1. Modify the registry - I don't remember what keys needed to be modified but this didn't work for me because I was distributing an app to the general public and didn't have the ability to modify their registry.
2. Create shortcuts for each application that includes the full path of the Access version you want to run the app and set the shortcut to run as admin. - This works for users because they have a limited number of applications they use and they don't do development.
3. Create a shortcut for each Access version with permission to run as admin. - This is what I chose for myself because it gave me the most flexibility. So, rather than double-clicking on a database, I would choose the Access shortcut for the version I wanted to run and then choose the app.

Beyond this issue which was caused by security permissions, I haven't had any compatibility issues. If it works in an older version, it works in a newer version as long as it compiles. You will run into code that no longer compiles because of changes to VBA but once you get past that, the compatibility is actually remarkable.
 
I found that many of the queries had lost their field names, and were showing EXPR1, EXPR2 etc, in place of field names. I deleted all of the queries and reloaded them, and now the application now works, though I think there is some tweaking.
One obvious change is that all forms fill the entire screen, even Switchboard. There is no setting to reduce the displayed for size. Is there a way to change that behavior, or do I have to go into every form and change the settings? I have probably 150 forms.

Robert
 
Pat: What sort of changes are there to VBA? How will I know if a change is needed? The form will not display?

Robert
 
I missed this error message at first - 'Enter parameter value' - but I'll say that 99.99% of the time, you have a spelling error. But you found the other 0.01% when you pointed out that your queries had lost some field names. That is an almost certain guarantee that you will get the 'Enter parameter value' input box. It simply means Access can't find something. So the question that really matters is where something got lost (i.e. in which step).

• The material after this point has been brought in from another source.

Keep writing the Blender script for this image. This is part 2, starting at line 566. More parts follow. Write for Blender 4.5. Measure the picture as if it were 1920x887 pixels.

Is there a chance that you could repeat the process on a copy of the original database one step at a time and see when your queries lost their contents? Because it sounds (vaguely) like one of the system tables didn't copy correctly. Is there a chance that you had local tables as well as backend tables and that a query joined FE and BE tables together? Because that would invalidate all the cross-segment queries before you relinked them.
 
Access, very unhelpfully, does this whenever you access a query and Access can't find the tables/queries it references. This can happen in a couple of situations such as when you rebuild a database by importing all objects and do it in the wrong order so the queries are imported before the tables. Another situation is if your queries reference linked tables or spreadsheets or temp tables that get deleted. If you use temporary objects that might get deleted, the safest thing to do is to keep the queries as SQL strings rather than saved querydefs.
 
Pat: I think you are correct. I started with a blank front end database (because the existing one refused to convert) and loaded all of the queries before setting up the links to tables on the back end. Many of the queries then referenced EXPR1 etc.
I deleted all of the queries and reloaded them, with the table links in place. That seemed to fix the problem.